Repeat every line exactly, keeping the pictures out of the copy.
═══ DATASET CONTENT
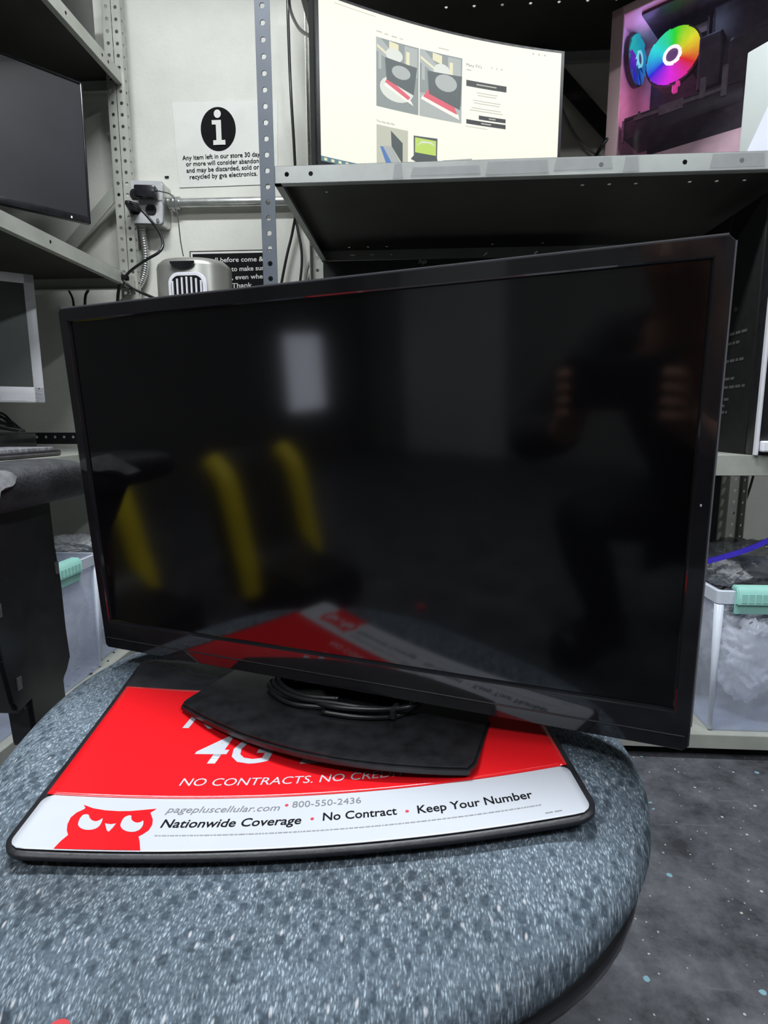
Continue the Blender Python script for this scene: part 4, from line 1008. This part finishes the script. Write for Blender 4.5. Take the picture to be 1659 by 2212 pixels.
for r_ in range(6):
    for k in range(21): obox(bm, KF, (.012 + k * .0199, -.012 - r_ * .0205 - .017, .013), (.012 + k * .0199 + .0168, -.012 - r_ * .0205, .0215), bev=.0015)
o = obj('keys', bm, 'keycap', kb); o['kind'] = 'stuff'
bm = B(); box(bm, (-1.46, 1.31, .6615), (-1.12, 1.60, .712), bev=.003); tag(obj('flat_case', bm, 'semi', smooth=40), 'low black case on the desk shelf under the white monitor', 'computer')
bm = B(); random.seed(8)
for k in range(9):
    P = [Vector((-1.42 + .05 * j, 1.50 + random.uniform(-.06, .06), .722 + .030 * abs(sin(j * .5 + .2)) + .004 * k)) for j in range(7)]
    P[-1] = Vector((-1.10 + random.uniform(-.01, .02), 1.5, .719)); tube(bm, P, .0032, 6, 6)
tag(obj('cable_bundle', bm, 'cable', smooth=True), 'heap of black cables under the white monitor on the left', 'cable')
bm = B(); c = at(150, 30, 1, 1.60); box(bm, (c.x - .22, 1.50, 1.744), (c.x + .012, 1.70, 1.95), bev=.003); tag(obj('black_box', bm, 'black', smooth=40), 'black box on the top left shelf cut off by the frame', 'box')

# ------------------------------------------------------------------ wall: outlet, conduits, signs
ob = thing('outlet_box', 'metal outlet box with four sockets on the wall by the left shelf post', 'outlet', (-.84, WY, 1.41))
OC = at(310, 437, 1, WY - .055)
OF = Matrix.Translation((OC.x, WY, OC.z)) @ Matrix.Rotation(radians(3), 4, 'Y') @ frame((0, 0, 0), (1, 0, 0), (0, 0, 1), (0, -1, 0))
bm = B(); prism(bm, rrect(-.060, -.062, .060, .062, .012), .001, .052, OF, bev=.003); obj('box', bm, 'galv', ob, smooth=40)
bm = B(); prism(bm, rrect(-.058, -.060, .058, .060, .010), .052, .0565, OF, bev=.0015); cv = obj('cover', bm, 'plate', ob, smooth=40)
for cx in (-.024, .024):
    for cy in (-.021, .021):
        bm = B(); P = [(cx + .0165 * cos(a), cy + min(max(.0165 * sin(a), -.0142), .0142)) for a in [2 * pi * k / 24 for k in range(24)]]
        prism(bm, P, .0565, .0595, OF, bev=.0006); so = obj('socket', bm, 'black', ob)
        bm = B()
        for dx in (-.0055, .0055): obox(bm, OF, (cx + dx - .0009, cy - .002, .0595), (cx + dx + .0009, cy + .006, .0599))
        obj('slots', bm, 'ink', so)
bm = B(); cyl(bm, OF @ Vector((.045, -.05, .056)), OF @ Vector((.045, -.05, .0605)), .005, 12); obj('screw', bm, 'galv', ob)
ad = thing('power_adapter', 'black power adapter plugged into the top of the wall outlet box', 'adapter', tuple(OF @ Vector((.01, .03, .07))))
bm = B(); obox(bm, OF, (-.014, .004, .0605), (.050, .038, .090), bev=.006); obj('body', bm, 'semi', ad, smooth=40)
bm = B(); p0 = OF @ Vector((.048, .024, .075)); q = [p0, p0 + Vector((.012, 0, .0)), at(374, 425, 1, 1.76), at(384, 470, 1, 1.75), at(390, 520, 1, 1.72), at(396, 553, 1, 1.66)]
tube(bm, q, .0016, 6, 8); obj('lead', bm, 'cable', ad, smooth=True)
pl = thing('plugged_cord', 'black cord plugged into the lower left socket and tied at the shelf', 'cord', tuple(OF @ Vector((-.024, -.02, .07))))
bm = B(); s0 = OF @ Vector((-.026, -.018, .060)); s1 = at(274, 437, 1, 1.70)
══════
*RESULT OF THE TASK*
Continue the Blender Python script for this scene: part 4, from line 1008. This part finishes the script. Write for Blender 4.5. Take the picture to be 1659 by 2212 pixels.
for r_ in range(6):
    for k in range(21): obox(bm, KF, (.012 + k * .0199, -.012 - r_ * .0205 - .017, .013), (.012 + k * .0199 + .0168, -.012 - r_ * .0205, .0215), bev=.0015)
o = obj('keys', bm, 'keycap', kb); o['kind'] = 'stuff'
bm = B(); box(bm, (-1.46, 1.31, .6615), (-1.12, 1.60, .712), bev=.003); tag(obj('flat_case', bm, 'semi', smooth=40), 'low black case on the desk shelf under the white monitor', 'computer')
bm = B(); random.seed(8)
for k in range(9):
    P = [Vector((-1.42 + .05 * j, 1.50 + random.uniform(-.06, .06), .722 + .030 * abs(sin(j * .5 + .2)) + .004 * k)) for j in range(7)]
    P[-1] = Vector((-1.10 + random.uniform(-.01, .02), 1.5, .719)); tube(bm, P, .0032, 6, 6)
tag(obj('cable_bundle', bm, 'cable', smooth=True), 'heap of black cables under the white monitor on the left', 'cable')
bm = B(); c = at(150, 30, 1, 1.60); box(bm, (c.x - .22, 1.50, 1.744), (c.x + .012, 1.70, 1.95), bev=.003); tag(obj('black_box', bm, 'black', smooth=40), 'black box on the top left shelf cut off by the frame', 'box')

# ------------------------------------------------------------------ wall: outlet, conduits, signs
ob = thing('outlet_box', 'metal outlet box with four sockets on the wall by the left shelf post', 'outlet', (-.84, WY, 1.41))
OC = at(310, 437, 1, WY - .055)
OF = Matrix.Translation((OC.x, WY, OC.z)) @ Matrix.Rotation(radians(3), 4, 'Y') @ frame((0, 0, 0), (1, 0, 0), (0, 0, 1), (0, -1, 0))
bm = B(); prism(bm, rrect(-.060, -.062, .060, .062, .012), .001, .052, OF, bev=.003); obj('box', bm, 'galv', ob, smooth=40)
bm = B(); prism(bm, rrect(-.058, -.060, .058, .060, .010), .052, .0565, OF, bev=.0015); cv = obj('cover', bm, 'plate', ob, smooth=40)
for cx in (-.024, .024):
    for cy in (-.021, .021):
        bm = B(); P = [(cx + .0165 * cos(a), cy + min(max(.0165 * sin(a), -.0142), .0142)) for a in [2 * pi * k / 24 for k in range(24)]]
        prism(bm, P, .0565, .0595, OF, bev=.0006); so = obj('socket', bm, 'black', ob)
        bm = B()
        for dx in (-.0055, .0055): obox(bm, OF, (cx + dx - .0009, cy - .002, .0595), (cx + dx + .0009, cy + .006, .0599))
        obj('slots', bm, 'ink', so)
bm = B(); cyl(bm, OF @ Vector((.045, -.05, .056)), OF @ Vector((.045, -.05, .0605)), .005, 12); obj('screw', bm, 'galv', ob)
ad = thing('power_adapter', 'black power adapter plugged into the top of the wall outlet box', 'adapter', tuple(OF @ Vector((.01, .03, .07))))
bm = B(); obox(bm, OF, (-.014, .004, .0605), (.050, .038, .090), bev=.006); obj('body', bm, 'semi', ad, smooth=40)
bm = B(); p0 = OF @ Vector((.048, .024, .075)); q = [p0, p0 + Vector((.012, 0, .0)), at(374, 425, 1, 1.76), at(384, 470, 1, 1.75), at(390, 520, 1, 1.72), at(396, 553, 1, 1.66)]
tube(bm, q, .0016, 6, 8); obj('lead', bm, 'cable', ad, smooth=True)
pl = thing('plugged_cord', 'black cord plugged into the lower left socket and tied at the shelf', 'cord', tuple(OF @ Vector((-.024, -.02, .07))))
bm = B(); s0 = OF @ Vector((-.026, -.018, .060)); s1 = at(274, 437, 1, 1.70)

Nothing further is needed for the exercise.